RESUMO O artigo analisa a importância da Elevação do Rio Grande (ERG) e sua relevância para a segurança nacional. Como é uma temática pouco estudada, nas primeiras seções desenvolveu-se uma breve descrição sobre os aspectos fundamentais da ERG; os Direitos do Mar e as circunstâncias especiais para a exploração da ERG. Nas partes finais, é dedicada especial atenção ao processo reivindicatório para a exploração da Elevação; sua importância geopolítica; e, por último, é tratada a modernização militar brasileira para defesa da área. A correlação estabelecida aqui entre a exploração dos recursos da ERG e a sua defesa fazem parte de uma concepção teórica sobre a conjuntura internacional contemporânea e as estratégias de defesa nacional. O acesso aos recursos naturais figura entre os principais motivos para as guerras atuais. Por essa razão, a projeção brasileira no Atlântico Sul deve vir acompanhada de um projeto de modernização de suas capacidades militares. Palavras-chave: Elevação do Rio Grande; geopolítica do Atlântico Sul; modernização militar do Brasil.
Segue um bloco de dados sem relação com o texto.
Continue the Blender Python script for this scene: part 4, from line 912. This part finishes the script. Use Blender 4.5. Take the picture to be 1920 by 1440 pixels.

*Graduando do curso de Ciência Política da Faculdade América Latina, Caxias do Sul/RS. email: [email protected] ** Doutorando em Estudos Estratégicos Internacionais pela Universidade Federal do Rio Grande do Sul (UFRGS). Professor de Relações Internacionais do curso de Relações Internacionais da Universidade Vila Velha (UVV). email: [email protected]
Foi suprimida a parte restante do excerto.